[Start]

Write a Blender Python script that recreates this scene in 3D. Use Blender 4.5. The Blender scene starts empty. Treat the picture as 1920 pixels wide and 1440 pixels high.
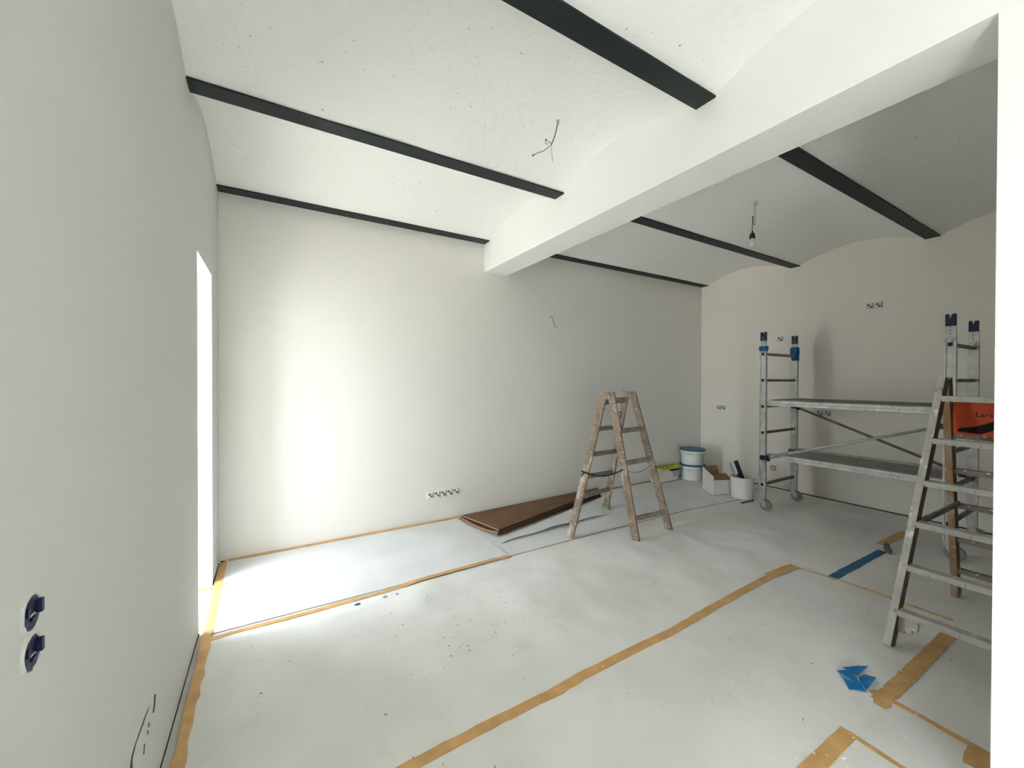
import bpy, bmesh, math, random
from mathutils import Vector, Matrix, noise
random.seed(7)
S = bpy.context.scene
COL = S.collection
PI = math.pi

# ------------------------------------------------------------------ camera
cd = bpy.data.cameras.new('camera'); cam = bpy.data.objects.new('camera', cd); COL.objects.link(cam)
yaw, pit, rol = math.radians(31.205), math.radians(-0.414), math.radians(0.1344)
F = Vector((math.sin(yaw)*math.cos(pit), math.cos(yaw)*math.cos(pit), math.sin(pit)))
R = Vector((math.cos(yaw), -math.sin(yaw), 0)); U = R.cross(F)
R2 = R*math.cos(rol)+U*math.sin(rol); U2 = -R*math.sin(rol)+U*math.cos(rol)
cam.matrix_world = Matrix(((R2.x, U2.x, -F.x, .37105), (R2.y, U2.y, -F.y, 0), (R2.z, U2.z, -F.z, 1.5), (0, 0, 0, 1)))
cd.sensor_width = 36; cd.lens = 36*753.02/1920; cd.shift_x = -.00273; cd.shift_y = -.0006
cd.clip_start = .02; cd.clip_end = 200
S.camera = cam

# ------------------------------------------------------------------ light
S.view_settings.view_transform = 'Standard'; S.view_settings.look = 'None'
S.view_settings.gamma = 1; S.view_settings.use_curve_mapping = False
S.view_settings.exposure = .75
w = bpy.data.worlds.new('sky'); S.world = w; w.use_nodes = True
bg = w.node_tree.nodes['Background']; bg.inputs[0].default_value = (.87, .945, 1, 1); bg.inputs[1].default_value = 11.5
sl = bpy.data.lights.new('sun', 'SUN'); sl.energy = 62; sl.angle = math.radians(2); sl.color = (1, .975, .93)
so = bpy.data.objects.new('sun', sl); COL.objects.link(so); so.location = (-4, -6, 9)
so.rotation_euler = Vector((-.06, .60, -.80)).to_track_quat('-Z', 'Y').to_euler()   # rakes along the garden wall, never into the room
S.cycles.use_denoising = True
S.cycles.max_bounces = 12; S.cycles.diffuse_bounces = 8
S.cycles.sample_clamp_indirect = 8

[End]

-- TASK --
Would you reproduce the lines above, from the very first through the line containing "PI = math.pi", exactly and without the pictures?

-- EXERCISE ANSWER --
Write a Blender Python script that recreates this scene in 3D. Use Blender 4.5. The Blender scene starts empty. Treat the picture as 1920 pixels wide and 1440 pixels high.
import bpy, bmesh, math, random
from mathutils import Vector, Matrix, noise
random.seed(7)
S = bpy.context.scene
COL = S.collection
PI = math.pi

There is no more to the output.